• 平成31年4月1日以降の譲渡から、要介護認定等を受けた被相続人が相続開始直前まで老人ホーム等に入所していた場合も、一定の要件を満たせば空き家の譲渡特例(所得控除)の対象に。
  • 要件の1つである被相続人による家屋の一定使用には、家財道具等の保管や被相続人が家屋に一時滞在した場合などが該当。

空き家の譲渡所得の特別控除とは、被相続人が所有する一定の居住用家屋及びその敷地等を相続した相続人が相続時から3年を経過する年の12月31日までにその居住用家屋等を譲渡した場合に、その譲渡に係る譲渡所得の金額から3,000万円を特別控除するというものである(措法35③等)。

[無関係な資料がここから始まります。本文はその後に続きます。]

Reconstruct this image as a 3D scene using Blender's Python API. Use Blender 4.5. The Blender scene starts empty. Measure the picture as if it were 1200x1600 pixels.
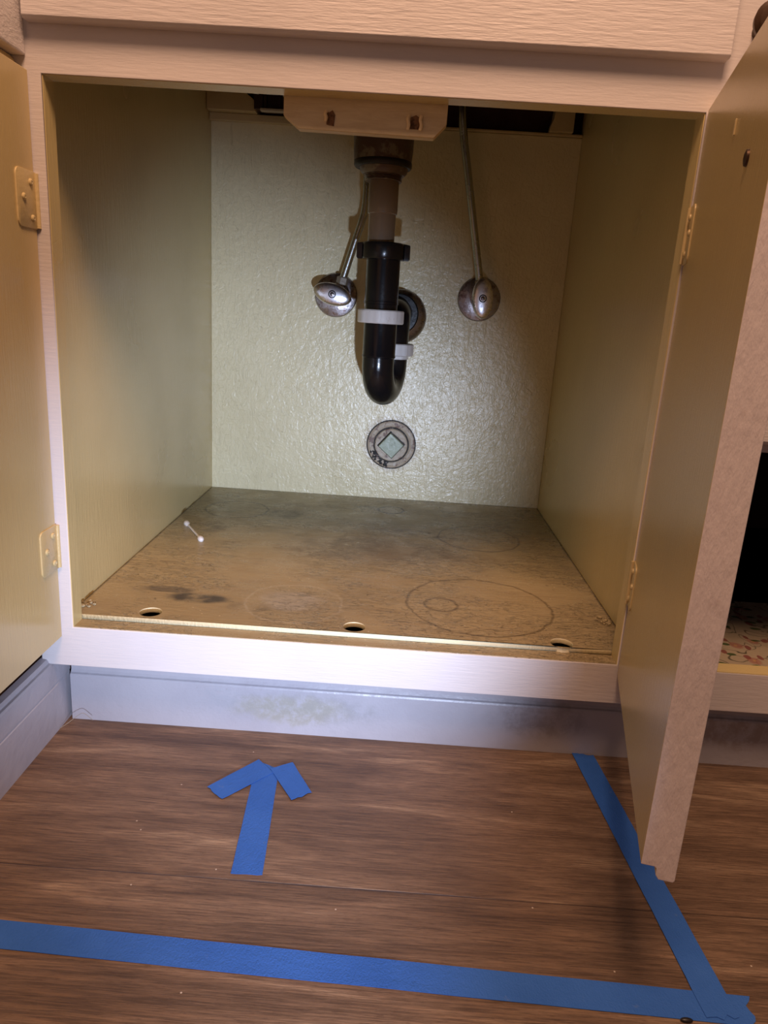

平成31年度税制改正前は、相続開始直前において被相続人のみが居住している場合のみが適用対象とされていたが、改正により、適用期限が平成35年(2023年)12月31日まで延長されたほか、平成31年4月1日以降の譲渡から、被相続人が相続開始直前まで老人ホーム等に入所していた場合も一定の要件を満たせば適用対象とされることになった。一定の要件として税制改正大綱では、①被相続人が介護保険法に規定する要介護認定等を受け、かつ、相続開始直前まで老人ホーム等に入所していたこと、②被相続人が老人ホーム等に入所したときから相続開始直前まで、その家屋について被相続人による一定の使用がなされ、かつ、事業の用、貸付けの用又は被相続人以外の者の居住の用に供されていたことがないことなどが挙げられていた。ここで実務家の疑問が寄せられていたのは、被相続人による家屋の一定の使用とは具体的に何を指すのかという点である。この点に関し新措令では、老人ホーム入所により被相続人の居住の用に供されなくなった時から相続開始直前まで引き続きその被相続人居住用家屋がその被相続人の物品の保管その他の用に供されていたことが被相続人による家屋の一定の使用に該当することが明らかにされた(新措令23⑦一)。本誌取材によると、被相続人が家財道具等の保管場所として使用していた場合や老人ホームに入所している被相続人が居住用家屋に一時的に滞在した場合などが被相続人による一定の使用に該当することが明らかとなっている。そのほか新措令では、被相続人が相続開始直前まで主として老人ホーム等を居住の用に供していたことも要件とされた(新措令23⑦三)。なお、特例適用のためには、市区町村が発行する被相続人居住用家屋等確認書を確定申告の際に添付する必要がある。